Ma come possiamo rispondere a grandi problemi che, aggiunge Bergoglio, non possono essere visti e trattati separatamente, quali guerre, rifugiati, alimentazione, disparità economiche e sfide ambientali? “È un grave errore pensare che oggi i problemi possano essere affrontati in maniera isolata senza considerarli come parte di una rete più ampia. Il primo passo – risponde Francesco – oltre a prendere decisioni coraggiose e importanti sull’uso delle risorse naturali, e in particolare sulle future fonti di energia, è lavorare e camminare verso una cultura capace di combattere l’indifferenza. Uno dei mali che più ci colpiscono sta nella cultura dell’indifferenza. Urge mobilitarsi per aiutare a prendere coscienza che se un membro della nostra famiglia soffre, tutti soffriamo con lui; perché non si raggiunge una interconnessione se non si coltiva la saggezza dell’appartenenza, l’unica capace di assumere i problemi e le soluzioni in modo globale. Apparteniamo gli uni agli altri.

Poi, un richiamo alla pericolosità del nucleare. “Come hanno ben sottolineato i miei fratelli vescovi del Giappone, la preoccupazione per il prolungarsi dell’uso dell’energia nucleare” può portare a problemi gravi alla salute e per questo “hanno chiesto l’abolizione delle centrali nucleari”. “La nostra epoca – avverte – è tentata di fare del progresso tecnologico la misura del progresso umano. Questo “paradigma tecnocratico” di progresso e di sviluppo modella la vita delle persone e il funzionamento della società e, spesso, porta a un riduzionismo che tocca tutti gli ambiti delle nostre società. È dunque importante, in momenti come questo, fare una pausa, fermarci e riflettere su chi siamo e, forse in modo più critico, su chi vogliamo essere. Che tipo di mondo, che tipo di eredità vogliamo lasciare a coloro che verranno dopo di noi? La saggezza e l’esperienza degli anziani, insieme all’impegno e all’entusiasmo dei giovani, possono aiutare a plasmare una visione diversa, una visione che aiuti a guardare con grande rispetto il dono della vita e la solidarietà con i nostri fratelli e sorelle nell’unica, multietnica e multiculturale famiglia umana”.
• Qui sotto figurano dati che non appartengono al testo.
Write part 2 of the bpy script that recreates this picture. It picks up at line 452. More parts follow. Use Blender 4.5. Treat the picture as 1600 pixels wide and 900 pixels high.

“Quando pensiamo al futuro della nostra casa comune – prosegue – dobbiamo renderci conto che non possiamo prendere decisioni puramente egoistiche e che abbiamo una grande responsabilità verso le generazioni future. In tal senso, ci è chiesto di scegliere uno stile di vita umile e austero che risponda alle urgenze che siamo chiamati ad affrontare. Cari fratelli, nel continuo lavoro di recupero e ricostruzione dopo il triplice disastro, molte mani devono stringersi e molti cuori devono unirsi come se fossero una cosa sola. In questo modo, quanti hanno sofferto riceveranno sostegno e sapranno di non essere stati dimenticati. Sapranno che molte persone, attivamente ed efficacemente, condividono il loro dolore e continueranno a tendere una mano fraterna per aiutare. Ancora una volta, lodiamo e ringraziamo tutti coloro che, con semplicità, hanno cercato di alleggerire il peso delle vittime. Possa questa compassione essere la strada che permetta a tutti di trovare speranza, stabilità e sicurezza per il futuro”, ha concluso il Papa.